With all the darker books I’ve been reading lately, I needed something that was a bit different in tone, and Senlin Ascends was just that. It’s a bit of an oddity, it’s a steampunk story that’s quirky yet chaotic, with a good bit of humor mixed in, which really sets it a part from just about everything else I have read so far. I can see why this was one of the first major success stories of the SPFBO, since this was originally a self-published book, that was later picked up by Orbit. It really shows what these competitions can do for indie authors.

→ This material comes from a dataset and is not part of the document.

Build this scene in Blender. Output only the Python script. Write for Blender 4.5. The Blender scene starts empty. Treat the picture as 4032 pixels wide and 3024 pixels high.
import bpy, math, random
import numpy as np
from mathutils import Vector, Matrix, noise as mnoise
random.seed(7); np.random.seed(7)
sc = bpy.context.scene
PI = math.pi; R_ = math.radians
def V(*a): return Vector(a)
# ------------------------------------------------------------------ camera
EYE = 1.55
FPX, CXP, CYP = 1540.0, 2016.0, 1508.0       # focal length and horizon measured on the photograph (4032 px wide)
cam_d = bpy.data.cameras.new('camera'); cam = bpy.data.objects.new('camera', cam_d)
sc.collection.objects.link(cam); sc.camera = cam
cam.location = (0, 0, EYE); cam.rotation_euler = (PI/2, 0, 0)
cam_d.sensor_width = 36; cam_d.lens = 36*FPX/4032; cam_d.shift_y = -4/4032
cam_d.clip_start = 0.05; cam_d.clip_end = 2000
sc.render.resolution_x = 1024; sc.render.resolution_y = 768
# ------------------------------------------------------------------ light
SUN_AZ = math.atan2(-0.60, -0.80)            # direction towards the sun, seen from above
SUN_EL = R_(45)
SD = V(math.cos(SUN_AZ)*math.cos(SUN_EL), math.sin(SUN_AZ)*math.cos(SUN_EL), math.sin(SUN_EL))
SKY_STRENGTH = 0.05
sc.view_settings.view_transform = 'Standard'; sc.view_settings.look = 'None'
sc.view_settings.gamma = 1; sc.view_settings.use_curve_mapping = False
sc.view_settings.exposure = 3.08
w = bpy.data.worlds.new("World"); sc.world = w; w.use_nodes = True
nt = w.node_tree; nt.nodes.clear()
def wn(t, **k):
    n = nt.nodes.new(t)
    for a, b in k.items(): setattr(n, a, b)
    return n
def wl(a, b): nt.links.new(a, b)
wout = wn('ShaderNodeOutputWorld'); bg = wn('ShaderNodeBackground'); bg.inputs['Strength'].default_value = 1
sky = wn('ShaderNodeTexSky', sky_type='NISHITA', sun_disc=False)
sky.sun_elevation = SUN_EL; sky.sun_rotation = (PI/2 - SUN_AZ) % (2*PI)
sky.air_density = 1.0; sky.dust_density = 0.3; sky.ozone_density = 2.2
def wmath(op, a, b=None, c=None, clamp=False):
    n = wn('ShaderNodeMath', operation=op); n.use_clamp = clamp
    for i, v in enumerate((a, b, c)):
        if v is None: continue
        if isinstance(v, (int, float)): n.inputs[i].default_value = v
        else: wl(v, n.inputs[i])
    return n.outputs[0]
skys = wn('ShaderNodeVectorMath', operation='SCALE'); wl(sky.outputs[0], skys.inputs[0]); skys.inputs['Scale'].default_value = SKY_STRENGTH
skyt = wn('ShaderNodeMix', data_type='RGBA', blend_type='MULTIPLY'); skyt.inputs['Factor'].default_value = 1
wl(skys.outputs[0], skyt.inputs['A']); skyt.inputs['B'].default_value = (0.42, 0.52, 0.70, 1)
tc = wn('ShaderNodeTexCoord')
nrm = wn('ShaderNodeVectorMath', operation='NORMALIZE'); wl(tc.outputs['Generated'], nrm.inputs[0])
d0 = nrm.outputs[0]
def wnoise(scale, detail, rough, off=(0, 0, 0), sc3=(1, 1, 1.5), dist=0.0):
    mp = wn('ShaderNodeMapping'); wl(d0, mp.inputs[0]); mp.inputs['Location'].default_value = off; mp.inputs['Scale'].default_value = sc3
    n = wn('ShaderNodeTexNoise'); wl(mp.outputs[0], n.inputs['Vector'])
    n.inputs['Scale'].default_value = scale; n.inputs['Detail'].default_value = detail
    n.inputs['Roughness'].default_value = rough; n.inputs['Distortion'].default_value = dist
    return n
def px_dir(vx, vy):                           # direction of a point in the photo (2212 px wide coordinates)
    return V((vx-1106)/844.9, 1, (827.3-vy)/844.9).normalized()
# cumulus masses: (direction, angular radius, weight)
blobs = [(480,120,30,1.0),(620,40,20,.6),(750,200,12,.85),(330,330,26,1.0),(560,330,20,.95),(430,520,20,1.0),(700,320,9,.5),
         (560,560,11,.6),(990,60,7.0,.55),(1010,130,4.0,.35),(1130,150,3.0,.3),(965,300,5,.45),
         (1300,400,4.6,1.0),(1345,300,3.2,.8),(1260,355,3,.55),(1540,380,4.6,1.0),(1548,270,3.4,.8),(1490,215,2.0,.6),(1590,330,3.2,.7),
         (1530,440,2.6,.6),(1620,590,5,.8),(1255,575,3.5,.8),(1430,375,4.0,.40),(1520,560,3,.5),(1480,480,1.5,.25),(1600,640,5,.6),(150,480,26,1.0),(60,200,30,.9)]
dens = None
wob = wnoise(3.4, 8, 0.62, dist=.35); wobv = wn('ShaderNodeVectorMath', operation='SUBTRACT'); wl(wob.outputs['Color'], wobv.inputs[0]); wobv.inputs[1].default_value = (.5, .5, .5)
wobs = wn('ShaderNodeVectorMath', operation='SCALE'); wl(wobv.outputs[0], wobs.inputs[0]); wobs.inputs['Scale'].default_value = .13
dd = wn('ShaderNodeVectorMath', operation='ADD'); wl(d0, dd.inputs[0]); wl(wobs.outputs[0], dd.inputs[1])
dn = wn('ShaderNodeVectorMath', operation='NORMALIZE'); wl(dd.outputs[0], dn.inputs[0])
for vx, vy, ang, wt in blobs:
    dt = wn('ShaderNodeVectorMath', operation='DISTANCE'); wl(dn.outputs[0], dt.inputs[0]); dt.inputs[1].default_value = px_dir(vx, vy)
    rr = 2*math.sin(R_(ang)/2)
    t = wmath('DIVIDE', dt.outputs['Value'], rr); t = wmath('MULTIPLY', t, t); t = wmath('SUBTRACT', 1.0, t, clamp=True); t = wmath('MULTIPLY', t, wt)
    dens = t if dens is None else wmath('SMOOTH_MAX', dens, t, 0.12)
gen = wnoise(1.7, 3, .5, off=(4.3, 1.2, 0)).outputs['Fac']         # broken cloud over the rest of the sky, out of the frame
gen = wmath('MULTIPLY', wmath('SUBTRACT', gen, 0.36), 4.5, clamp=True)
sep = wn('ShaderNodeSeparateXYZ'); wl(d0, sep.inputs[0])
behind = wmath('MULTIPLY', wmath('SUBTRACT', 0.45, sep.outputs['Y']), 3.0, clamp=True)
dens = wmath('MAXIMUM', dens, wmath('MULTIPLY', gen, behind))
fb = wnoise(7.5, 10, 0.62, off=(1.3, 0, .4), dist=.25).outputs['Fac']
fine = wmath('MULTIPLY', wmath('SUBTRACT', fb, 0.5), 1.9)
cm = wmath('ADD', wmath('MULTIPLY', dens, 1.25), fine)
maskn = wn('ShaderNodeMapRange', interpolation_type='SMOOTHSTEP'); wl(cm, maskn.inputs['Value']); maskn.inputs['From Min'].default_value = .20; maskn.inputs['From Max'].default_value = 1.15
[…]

Josiah does a great job of his character development of Senlin who, when we first meet is a timid school teacher, he then has to go through a multitude of trials to find his beloved wife Marya, through these trials he starts to shed that timidness to be more bold and lion-hearted. Even though this is a single POV story, I thought that the side characters were given just as much of that same treatment in developing their character as Senlin was. Iren reminds me of Sigrud, a character that I loved from Robert Jackson Bennett’s, Divine Cities trilogy. I also loved that the narrator, John Banks, sounded a lot like the great Ewan McGregor, and so the entire time all I could think about was Ewan as Senlin as I read and listened to this, and I believe that made me love it even more.

“Powerful men fail just as much, if not more often, than the failures. The exceptional thing is that they admit it; they take and hold up their failures. They claim their disappointments; they move on!”

This story reminds me a bit of The Lies of Locke Lamora with a dash of A Series of Unfortunate Events. I thought the world-building was done very well, The Tower of Babel is just so elegantly bizarre, each ringdom given a breath of life in its own peculiarity. The ringdoms are filled with different types of societal people and each with its own set of rules, break the rules and you could become a hod. As the story keeps unfolding, new layers to the ringdoms unfold as well. I feel like I would be one of the poor souls who gets lost in this place and is never able to make it out to go home.

It’s fun, it’s imaginative and it’ll leave you wanting more. I definitely got exactly what I was looking for when I decided to read this, and I would definitely suggest this to anyone that hasn’t read it yet. This will definitely make its way into my final top 15 list at the end of the year.